Come nasce il privilegio
Con l'andare del tempo, però, il vitalizio dei parlamentari si è trasformato in un vero e proprio privilegio, che grida vendetta se raffrontato alle pensioni della stragrande maggioranza degli italiani, colpiti da riforme previdenziali sempre più severe. Fino al 2011, infatti, deputati e senatori potevano ricevere una rendita dopo aver svolto appena un mandato e dopo aver compiuto il 65esimo anno di età. La soglia anagrafica per avere il vitalizio scendeva progressivamente fino a 60 anni per ogni anno di permanenza in Parlamento superiore al quinto. Il privilegio non stava però tanto nei requisiti di età, quanto piuttosto nell'importo dell'assegno. Versando contributi per appena l'8,6% dell'indennità ricevuta, corrispondenti a circa mille euro al mese , i deputati e i senatori percepivano dopo 5 anni un vitalizio di oltre 3.108 euro lordi. Secondo i calcoli effettuati tempo fa da Emilio Rocca, economista dell'Istituto Bruno Leoni, le rendite incassate dai vecchi deputati e senatori italiani oggi superano di oltre il 500% gli accantonamenti contributivi effettuati.

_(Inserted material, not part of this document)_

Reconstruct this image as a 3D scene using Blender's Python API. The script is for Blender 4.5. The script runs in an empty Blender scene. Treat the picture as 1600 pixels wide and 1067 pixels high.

Il tutto, mentre le pensioni dei parlamentari esteri sono assai meno generose: in Francia, per esempio, i vitalizi dipendono dai contributi versati e ammontano in media a 2.700 euro al mese circa (ma c'è anche chi percepisce molto meno).
I tagli del 2012
Per mettere fine a questi privilegi, dal 1° gennaio 2012 le pensioni dei parlamentari sono state rese meno generose. I requisiti di età sono rimasti gli stessi (tra 60 e 65 anni) ma gli assegni vengono calcolati con il metodo contributivo, cioè soltanto in proporzione ai contributi versati, come avviene per tutti gli altri lavoratori. Peccato, però, che in questa riforma ci sia un dettaglio non trascurabile: le nuove regole si applicano con il sistema pro-rata, cioè valgono soltanto per la parte di pensione maturata dopo il 31 dicembre 2011. Chi stava in Parlamento nella scorsa legislatura, dunque, ha maturato il diritto a percepire una quota consistente del vitalizio calcolata con le vecchie regole e non con il nuovo e meno vantaggioso metodo contributivo.